Because of my high levels of anxiety I often have problems with sudden changes as it feels like I’m loosing control over the situation. If I’m prepared that there might be a change in the plans that have been made, I can cope with it whatever the outcome. But if I don’t anticipate the change the results might be devastating and if I’m lucky I only loose a few hours trying to get a grip on myself, if I’m unlucky it can destroy a whole day. Take these past few days for an example.

T is practising a certain branch of martial arts for about 7 years and these past 3 days they’ve been on a kind of seminar, where the sole focus is getting as much practise as possible (for personal development) while they have one of their big shot Sifu’s on visit. The days have been arranged so they have personal time, 1 on 1 or smaller groups max 4 people, with their Sifu during mornings and early afternoons and bigger, group training during the evening. As they have flown their Sifu here to train with them specifically they want to make the most of the time they have with him and the schedule is packed. But because I knew that T wouldn’t be available for me, I could prepare myself and cope with not seeing him more then an half an hour early morning and late at night.

But then there was a sudden change today that I couldn’t handle as well as I wanted. T had requested more time with his Sifu if possible, but since the Sifu’s schedule was packed he was told it wasn’t possible. It went back and forth a few times but was settled on him not getting more time. Then, out of the blue today, he got a message telling him that he could come right that minute. Of course he wanted to go and I told him he should. I truly meant it, but it was hard on me, having it going back and forth like that so many times, with a last minute change which thwarted my own plans for the day.

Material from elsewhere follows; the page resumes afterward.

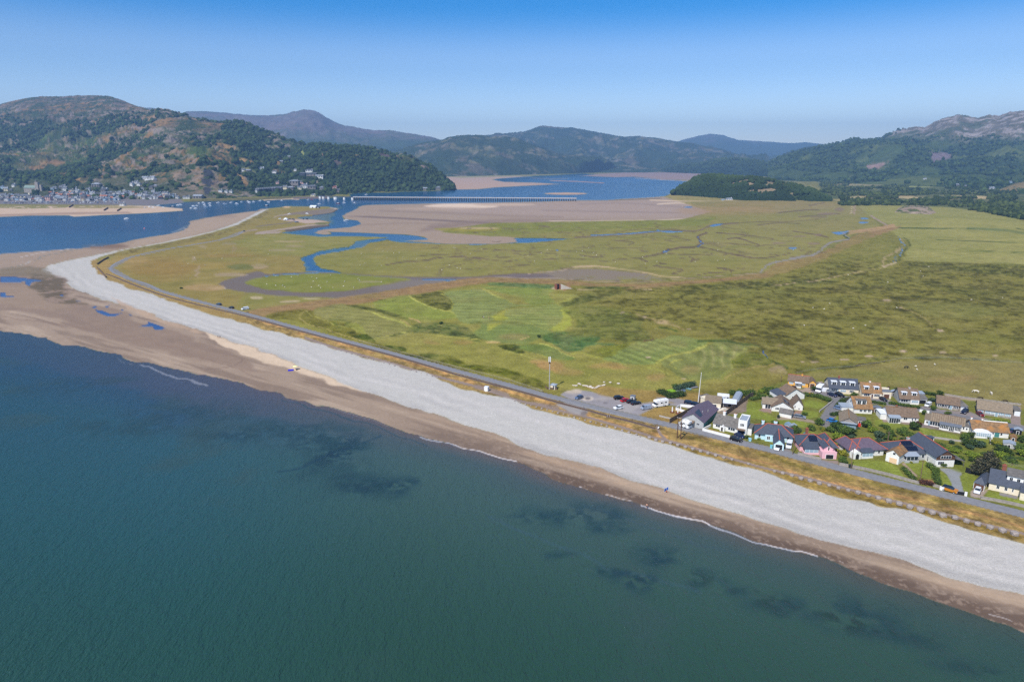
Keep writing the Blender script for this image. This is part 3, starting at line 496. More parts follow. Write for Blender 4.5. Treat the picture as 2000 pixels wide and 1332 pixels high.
# mown stripes on the fairways and greens
for pg, ang, per, am in [(B_([(60, 150), (350, 130), (560, 190), (900, 280), (640, 320), (520, 430), (250, 460), (130, 380), (90, 250)]), .1, 9, .12), (B_([(640, 330), (850, 300), (1060, 265), (1200, 300), (1200, 380), (1100, 520), (820, 450), (600, 450)]), .05, 8, .14), (B_([(430, 450), (820, 450), (1100, 540), (1000, 600), (880, 650), (700, 650), (430, 620), (360, 560)]), .0, 8, .1),
    (C_([(0, 400), (350, 230), (560, 200), (940, 215), (1000, 270), (620, 400), (500, 450), (200, 460)]), 1.0, 7, .16), (C_([(600, 410), (1000, 280), (1150, 235), (1420, 290), (1300, 400), (1230, 480), (1120, 580), (820, 610), (640, 520)]), 1.45, 12, .2), (A_([(560, 320), (820, 270), (1400, 420), (1540, 490), (1500, 560), (1150, 610), (1050, 560), (1000, 460), (700, 420)]), .4, 8, .08), (B_([(0, 600), (600, 700), (1060, 860), (1500, 1000), (1500, 1100), (1100, 1010), (500, 900), (0, 760)]), .9, 9, .06)]:
    P_ = np.array(pg); ix = np.nonzero((PX0 > P_[:, 0].min()) & (PX0 < P_[:, 0].max()) & (PY0 > P_[:, 1].min()) & (PY0 < P_[:, 1].max()))[0]
    u_ = WY[ix] * math.cos(ang) + WX[ix] * math.sin(ang); st = np.tanh(3 * np.sin(6.2832 * u_ / per)) * am * .45 * sstep(-1, 2, sdist(pg, PX0[ix], PY0[ix])) * sstep(.25, .5, fbm(WX[ix] / 20, WY[ix] / 20, 340, 3)); COLS[ix] *= (1 + st)[:, None]
# tussocks: darker clumps and bleached gaps wherever the grass is rough
gm = (CLS == CI['grassland']) | (CLS == CI['salt_marsh'])
tn = fbm(WX / 3.2, WY / 3.2, 301, 4); tn2 = fbm(WX / 9, WY / 9, 305, 4)
k_ = np.clip(RUSH, 0, 1) * gm; m = k_ * sstep(.5, .62, tn * .6 + tn2 * .4); COLS += (COLS * .62 - COLS) * (m * .75)[:, None]
m = k_ * sstep(.5, .38, tn * .55 + tn2 * .45) * .55; COLS += (np.array((142, 140, 78)) - COLS) * m[:, None]
m = gm * sstep(.48, .66, fbm(WX / 14, WY / 14, 311, 5)) * .22; COLS += (np.array((152, 142, 92)) - COLS) * m[:, None]
m = gm * sstep(.5, .7, fbm(WX / 35, WY / 35, 315, 5)) * .22; COLS += (np.array((104, 112, 50)) - COLS) * m[:, None]
# fine branching creeks and dry seams over the saltings
q = (CLS == CI['salt_marsh']) & (PY0 > 428) & (PX0 > 840)
for sc_, th, a_, sd_ in [(70, .955, .55, 401), (34, .95, .4, 405), (16, .95, .28, 409)]:
    rn = 1 - np.abs(2 * fbm(WX / sc_ + 3, WY / sc_, sd_, 3, .35) - 1); m = sstep(th, th + .03, rn) * a_ * q * sstep(.4, .6, fbm(WX / 160, WY / 160, sd_ + 1, 2)); COLS += (np.array((100, 88, 70)) - COLS) * m[:, None]
# ---- road side verge, track
poly(SH_UP[8:-1] + [(3000, 1360), (3000, 1300), (2400, 1130), (2000, 1003), (1840, 964), (1690, 927), (1580, 901), (1430, 862), (1280, 823), (1175, 799), (1040, 765), (850, 711), (700, 671), (550, 631), (505, 617), (470, 607), (400, 592), (340, 577), (310, 566), (287, 557), (250, 545), (225, 536), (214, 522), (218, 510), (200, 505), (190, 520)], (154, 134, 82), 1.6, cls='grassland', rush=.75)
line([(505, 622), (600, 652), (700, 681), (850, 724), (1000, 768), (1100, 796), (1200, 824), (1290, 850)], 7, (186, 148, 94), 4, op=.8, nz=(7, .34, .5, 21))
line([(1300, 862), (1400, 884), (1500, 909), (1620, 938), (1750, 970), (1900, 1006), (2000, 1032), (2100, 1060)], 5, (186, 146, 98), 4, op=.75, nz=(7, .34, .5, 22))
line([(1330, 850), (1500, 892), (1700, 943), (1900, 995), (2060, 1036)], 7, (128, 118, 58), 5, op=.8, rush=.9, nz=(6, .35, .5, 23))
line([(1300, 868), (1400, 893), (1500, 920), (1600, 946), (1700, 975), (1850, 1014), (2000, 1052)], 6, (134, 118, 56), 5, op=.8, rush=.7)
line([(600, 668), (700, 694), (775, 712), (900, 752)], 3, (150, 132, 84), 3, op=.6, rush=.9)
vg = poly_m = (PY0 > 560) & (PX0 > 480); tn = fbm(WX / 2.2, WY / 2.2, 501, 4); sv = sdist(SH_UP[8:-1] + [(3000, 1300), (2000, 1003), (1690, 927), (1430, 862), (1280, 823), (1040, 765), (850, 711), (505, 617)], PX0[vg], PY0[vg]) > 0; ix = np.nonzero(vg)[0][sv]
COLS[ix] *= (1 + (tn[ix] - .5) * .55 - sstep(.52, .62, fbm(WX[ix] / 4, WY[ix] / 4, 507, 4)) * .15)[:, None]
TRK = (142, 130, 122)
line([(597, 660), (650, 678), (700, 692), (770, 711), (820, 726), (860, 737), (900, 747), (930, 755), (960, 765), (990, 775), (1020, 784), (1060, 793), (1085, 800), (1137, 812), (1190, 827), (1240, 842), (1265, 850), (1280, 855), (1317, 863.5), (1370, 879), (1430, 896), (1490, 913), (1572, 932), (1625, 946), (1725, 973), (1800, 991), (1900, 1018), (2000, 1042), (2100, 1070), (2400, 1150), (3000, 1330)], 4.6, TRK, 1.4, cls='gravel', warp=0)
line([(930, 755), (965, 764), (990, 772)], 9, TRK, 3, op=.8, warp=0, cls='gravel'); line([(1040, 787), (1060, 790), (1090, 796)], 5, TRK, 2, op=.8, warp=0)
line([(1283, 834), (1290, 848), (1300, 858)], 5, TRK, 1.4, warp=0, cls='gravel')
poly([(1085, 790), (1115, 782), (1140, 790), (1150, 802), (1142, 812), (1115, 806)], (150, 150, 148), 2, warp=0, cls='gravel'); blob(1138, 806, 8, 4, (118, 112, 110), soft=2, op=.8)
# car park
CPK = [(1094, 771), (1105, 764), (1126, 761), (1152, 764), (1175, 770), (1197, 776), (1225, 784), (1250, 788), (1280, 783), (1301, 783), (1340, 790), (1384, 802), (1372, 806), (1330, 794), (1300, 791), (1276, 797), (1248, 812), (1235, 814), (1195, 802), (1190, 799), (1172, 797), (1148, 790), (1142, 785), (1115, 780)]
poly(CPK, (146, 146, 150), 1.2, warp=0, cls='gravel')
line([(1175, 796), (1200, 802), (1222, 807)], 3, (150, 124, 84), 1.5, warp=0); line([(1099, 776), (1120, 782), (1148, 789)], 2.4, (152, 126, 84), 1.5, warp=0)
for (x, y, rx, ry, c) in [(1150, 776, 14, 5, (190, 184, 172)), (1115, 765, 16, 3, (184, 176, 160)), (1150, 775, 7, 3, (112, 110, 112)), (1178, 781, 5, 1.6, (108, 106, 108)), (1193, 788, 5, 1.6, (110, 108, 110)), (1190, 778, 24, 3, (160, 158, 156)), (1230, 800, 18, 8, (160, 160, 160))]:
    blob(x, y, rx, ry, c, soft=2, warp=1)
poly([(1245, 812), (1276, 798), (1300, 793), (1330, 797), (1350, 806), (1325, 826), (1310, 831), (1280, 820)], (146, 126, 74), 1.5, warp=0, rush=.3)
line([(1241, 812), (1270, 820), (1305, 829)], 2, (124, 112, 90), 1, warp=0)
poly([(1130, 755), (1180, 752), (1290, 764), (1370, 770), (1420, 780), (1400, 790), (1340, 788), (1250, 786), (1180, 770)], (152, 128, 76), 3, op=.75)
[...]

But T caught my reaction/mood and hugged me tightly before he left, apologizing for things going bonkers these past days as he knows how it messes up everything for me. I told him it was fine and kissed him good bye. I support him in this, I really do and I wish I could do better then this. For now I’ll just prepare like I’ve done the past few days so I’m ready when he comes home. I have a plethora of things on hand so I can help him recover from the intense and long days of exercise. I got everything from recovery drinks to pies to cooling balm for his soar muscles. And in that way I’m happy that I can help him.